I enjoyed reading RUNNER for this blog, not just because it’s a very good suspense thriller, but also as a comparison to my first novel, STATION HELIX, which I published the same year. My story had more of an espionage focus, but the premise of government-led experiments on human subjects was similar.
In Lee’s book the science element dictates everything about the plot, and the nature of Rachel’s abilities affects the action throughout. That allows the author to put a very clever spin on the dialogue and how the characters interact. I’d not read anything like this book before, and I was impressed by its uniqueness.
THE KILLING SEASON (2014) – Mason Cross
Manhunter Carter Blake is called in to help the FBI track down escaped Death Row convict Caleb Wardell, also known as The Chicago Sniper. Blake attempts to figure out Wardell’s moves before he makes them, but resistance from the FBI, who aren’t happy about working with the contractor, hinders him in his task.
While trying to find Wardell and put a stop to his killing spree, Blake begins to doubt that Wardell’s escape from a poorly guarded prisoner transport van was just good fortune. Special Agent Elaine Banner learns to trust Blake’s instinct and gradually realises that their adversary has a deadly plan and a target list.
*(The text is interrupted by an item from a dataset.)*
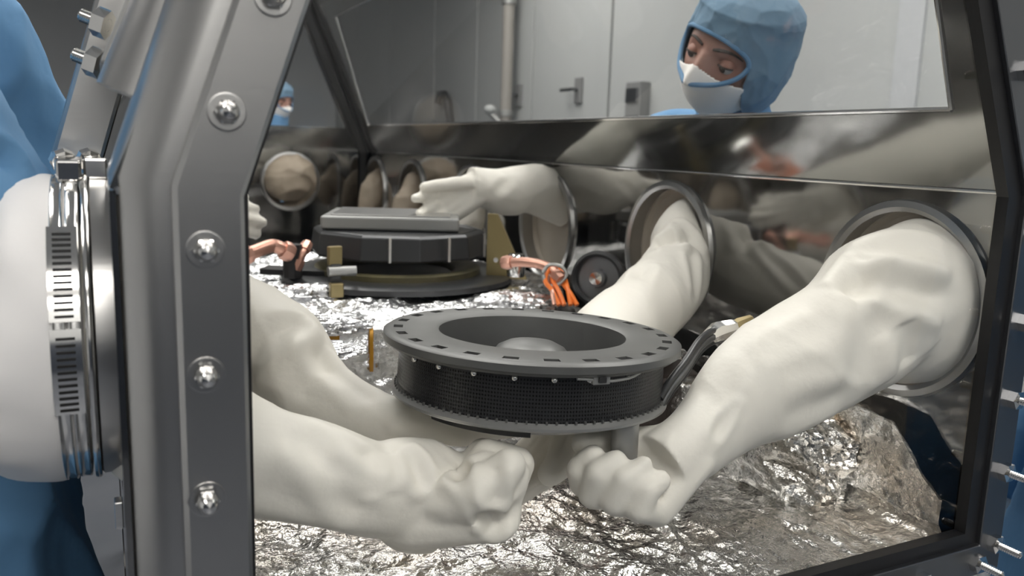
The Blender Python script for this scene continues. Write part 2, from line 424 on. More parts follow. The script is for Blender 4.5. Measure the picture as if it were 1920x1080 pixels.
# ================================================================== the glovebox
GB = empty('glovebox', (0, 1.27, .9), 'long polished steel glovebox with sloping windows, round glove ports and bolted end frame', 'glovebox')
XW, ZJ, ZB, ZT, L = .465, 1.415, .985, 1.975, 2.55
SL = .42
PR = .122
YP = [.140, .635, 1.095, 1.535, 2.02, 2.43]
YPL = [.185, .64, 1.10, 1.55, 2.02, 2.43]
ZP = 1.272
def xs(z, side=1): return (XW-SL*(z-ZJ)) if side > 0 else -(.447-SL*(z-ZJ))
def wall_lower(side, ports):                  # steel sheet with round holes, 4 mm thick
    v = []; f = []
    def quad(a, b_, c, d): n = len(v); v.extend([a, b_, c, d]); f.append((n, n+1, n+2, n+3))
    X = XW if side > 0 else -.447; h = .133; ys = []
    zlo, zhi = ZP-h, ZP+h
    cur = -.0
    for y in ports:
        if y-h > cur: quad((X, cur, zlo), (X, y-h, zlo), (X, y-h, zhi), (X, cur, zhi))
        n = len(v); N = 64
        for k in range(N):
            a = 2*pi*k/N+pi/4; c_, s_ = cos(a), sin(a); m_ = max(abs(c_), abs(s_))
            v.append((X, y+PR*c_, ZP+PR*s_)); v.append((X, y+h*c_/m_, ZP+h*s_/m_))
        for k in range(N):
            j = (k+1) % N; f.append((n+2*k, n+2*j, n+2*j+1, n+2*k+1))
        cur = y+h
    if cur < L: quad((X, cur, zlo), (X, L, zlo), (X, L, zhi), (X, cur, zhi))
    quad((X, 0, ZB), (X, L, ZB), (X, L, zlo), (X, 0, zlo)); quad((X, 0, zhi), (X, L, zhi), (X, L, ZJ), (X, 0, ZJ))
    b = MB(); b.add(v, f); o = b.build('side_wall', 'mirror', GB)
    s = o.modifiers.new('t', 'SOLIDIFY'); s.thickness = .004; s.offset = side*1.0 if side > 0 else 1.0
    return o
def fix_offset(o, side):
    # keep the inner face where it was drawn: push thickness outwards
    bm = bmesh.new(); bm.from_mesh(o.data); bm.normal_update()
    bmesh.ops.reverse_faces(bm, faces=[q for q in bm.faces if q.normal.x*side < 0]); bm.to_mesh(o.data); bm.free()
    o.modifiers['t'].offset = 1.0
XWL = .447
for side, P_ in ((1, YP), (-1, YPL)):
    fix_offset(wall_lower(side, P_), side)
# sloping upper walls with one long window opening each
WIN = dict(y0=(.068, .060), y1=(2.40, 2.28), z0=1.508, z1=1.862)
for side in (1, -1):
    v = [(xs(z, side), y, z) for y, z in ((0, ZJ), (L, ZJ), (L, ZT), (0, ZT),
         (WIN['y0'][0], WIN['z0']), (WIN['y1'][0], WIN['z0']), (WIN['y1'][1], WIN['z1']), (WIN['y0'][1], WIN['z1']))]
    b = MB(); b.add(v, [(0, 1, 5, 4), (1, 2, 6, 5), (2, 3, 7, 6), (3, 0, 4, 7)])
    o = b.build('sloping_wall', 'mirror_slope', GB); s = o.modifiers.new('t', 'SOLIDIFY'); s.thickness = .004
    fix_offset(o, side)
    b = MB(); off = side*.003
    b.add([(v[k][0]+off, v[k][1], v[k][2]) for k in (4, 5, 6, 7)], [(0, 1, 2, 3)])
    g = b.build('window_pane', 'glass', GB)
    b = MB()                                  # bright thin lip round the opening
    q = [np.array(v[k]) for k in (4, 5, 6, 7)]
    for a, c in ((0, 1), (1, 2), (2, 3), (3, 0)): b.tube([q[a], q[c]], .0035, 8)
    b.build('window_lip', 'chrome', GB, smooth=True)
    b = MB(); b.tube([(xs(ZJ, side)-side*.001, 0, ZJ), (xs(ZJ, side)-side*.001, L, ZJ)], .0025, 8); b.build('weld_seam', 'chrome', GB, smooth=True)
# floor pan
b = MB(); b.box((.009, L/2, ZB-.006), (.465+.447+.01, L, .010)); b.build('floor_pan', 'mirror', GB)
# roof: steel rails with three glass lights
xr = xs(ZT)
b = MB()
for y in (.03, .87, 1.70, L-.03): b.box((0, y, ZT+.006), (2*xr, .06, .012))
for s_ in (-1, 1): b.box((s_*(xr-.02), L/2, ZT+.006), (.04, L, .012))
b.build('roof_rail', 'steel', GB)
for y0, y1 in ((.06, .84), (.90, 1.67), (1.73, L-.06)):
    b = MB(); b.add([(-xr+.03, y0, ZT+.004), (xr-.03, y0, ZT+.004), (xr-.03, y1, ZT+.004), (-xr+.03, y1, ZT+.004)], [(0, 1, 2, 3)])
    b.build('roof_pane', 'glass', GB)
# far end wall: steel with one round port, sloping-sided window above
v = []; f = []
N = 64; pc = (.175, 1.298); hole = .105; h = .12
xl = -.447
def e(x, z): v.append((x, L, z)); return len(v)-1
def q4(a, b_, c, d): f.append((e(*a), e(*b_), e(*c), e(*d)))
x0, x1, z0, z1 = pc[0]-h, pc[0]+h, pc[1]-h, ZJ+.003
q4((xl, ZB), (x0, ZB), (x0, ZJ+.003), (xl, ZJ+.003)); q4((x1, ZB), (XW, ZB), (XW, ZJ+.003), (x1, ZJ+.003)); q4((x0, ZB), (x1, ZB), (x1, z0), (x0, z0))
n = len(v)
for k in range(N):
    a = 2*pi*k/N+pi/4; c_, s_ = cos(a), sin(a); m_ = max(abs(c_), abs(s_))
    e(pc[0]+hole*c_, pc[1]+hole*s_); e(pc[0]+h*c_/m_, pc[1]+h*s_/m_)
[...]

THE KILLING SEASON is the first novel in the excellent Carter Blake series. The tough protagonist is a great character, well crafted by the author, and the book’s first line tells us that Carter Blake isn’t his real name. A secret organization named Winterlong is mentioned briefly to foreshadow plot threads in the later books.
I was really impressed by this novel. From the unrelenting suspense to the neat plot twists, everything is beautifully structured and precise. It takes a huge amount of work plus natural talent to make prose seem so effortless, and the author is to be applauded for a novel of this quality. Definitely one to read.
HUNTING TIME (2022) – Jeffrey Deaver
Reward hunter and survivalist Colter Shaw is hired to track down and protect Allison Parker, a brilliant nuclear engineer, and her daughter Hannah. Parker’s abusive husband and former detective, Jon Merritt, has been released from prison early. Shaw tries to locate the women before Merritt finds and kills them.
Parker tries to stay off the grid, knowing her ex-husband is a proficient investigator, despite his addiction to alcohol. A further complication is the presence of two hitmen, making Shaw’s mission even more difficult. With these – and other – elements in play, the story moves briskly and is suspenseful from start to finish.
I don’t think any thriller author pays as much attention to detail as Deaver. He outlines with great precision and rewrites the books over and over before submission to his publisher. He is the master of the plot twist and always catches the reader by surprise. In this novel the first trick occurs within two pages!
HUNTING TIME is the fourth novel in the Colter Shaw series. Shaw – known as the Restless Man – is a great character whose background is revealed gradually in the earlier books. Tracking people is always a part of each story, but HUNTING TIME is the first true manhunt novel of this fine and engaging series.
I hope you have enjoyed these posts. If you’ve read my novel THE FILE you will understand why I find manhunt thrillers so intriguing. Readers should discover much to enjoy in the novels I’ve selected here. Writers should study these books too, for they abound with great examples of writing techniques.